Chapter 19 Indemnities

Indemnities

An indemnity is an enforceable agreement by a party to compensate another party for loss, damage or expense. This may be in the form of a stand alone document or be part of a contract. The loss, damage or expense will usually be all losses incurred as a result of certain stipulated events (often including third party claims).

Indemnities typically specify the circumstances when a cause of action will arise and impose an obligation on the party providing the indemnity to indemnify the other party for all loss suffered. Consequently:

  • The range and scope of circumstances under which losses may be payable under an indemnity are agreed between the parties. They are not necessarily determined by the principle of causation, as is generally the case with damages (although, in interpreting an indemnity, a court may refer to what the parties reasonably contemplated as the scope of the indemnity provided). As a result, an indemnity may provide a broader range of ‘causal’ events, and may specify exclusions or limitations.
  • A party will need only show that the circumstance for which it is making the claim is covered under the indemnity.
  • The party liable under the indemnity will be obliged to pay for losses on the basis stipulated in the indemnity, which may well be different (and frequently more) than would be the case if calculated as damages for breach of contract.
  • Generally, an indemnity does not require the claimant to show that the loss was not too remote or that the loss was foreseeable.

An indemnity will be interpreted in accordance with its terms and, if it is not clear, in the context of the contract as a whole. Therefore, it is important that parties draft an indemnity that is clear and unambiguous. A court will generally not interpret ambiguous clauses in favour of the indemnified party.

Proportionate liability

The apportionment of liability between defendants is governed by state legislation so that each defendant is only liable for that proportion of the loss for which it is responsible.

The legislation varies across Australia, but there is potential for it to affect the amount recoverable under an indemnity, by limiting it to only that part of the loss for which the indemnifying party is responsible.

The Northern Territory, Tasmanian and Western Australian proportionate liability schemes specifically preserve contractual indemnities. However, federal proportionate liability legislation and other state and territory schemes do not address the issue. Although the New South Wales Supreme Court has previously suggested that proportionate liability legislation may override contractual indemnities in the jurisdictions that do not preserve contractual indemnities (Reinhold v New South Wales Lotteries Corporation (No.2) [2008] NSWSC 187).
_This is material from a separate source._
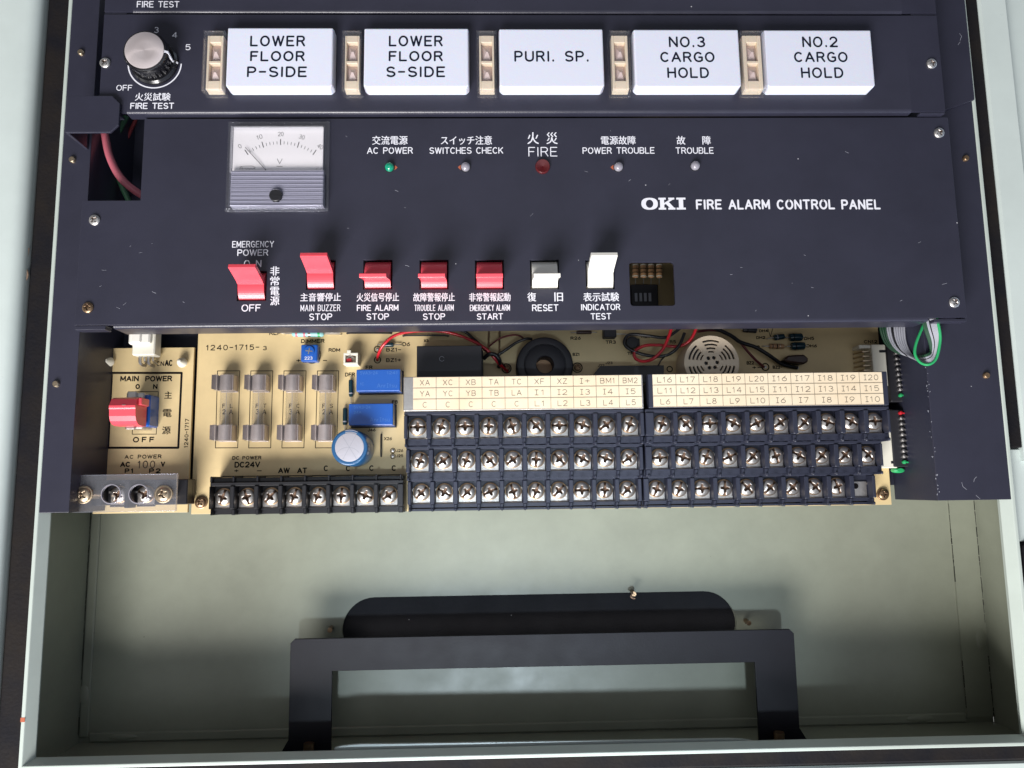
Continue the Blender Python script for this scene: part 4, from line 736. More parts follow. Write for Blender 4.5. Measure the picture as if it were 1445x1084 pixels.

A  New South Wales Court of Appeal decision (Perpetual Trustee Company Ltd v CTC Group Pty Ltd (No.2[2013] NSWCA 58) held that a contractual indemnity may exclude the operation of the proportionate liability legislation, in which case the liability of the other party under the indemnity will not be limited by the legislation. This decision was based on an express provision in the New South Wales legislation that permitted contracting out of its proportionate liability regime.

The legislation in Western Australia and Tasmania has similar express provisions, while the Queensland legislation prohibits contracting out. See Chapter 21 – Proportionate liability for more detail.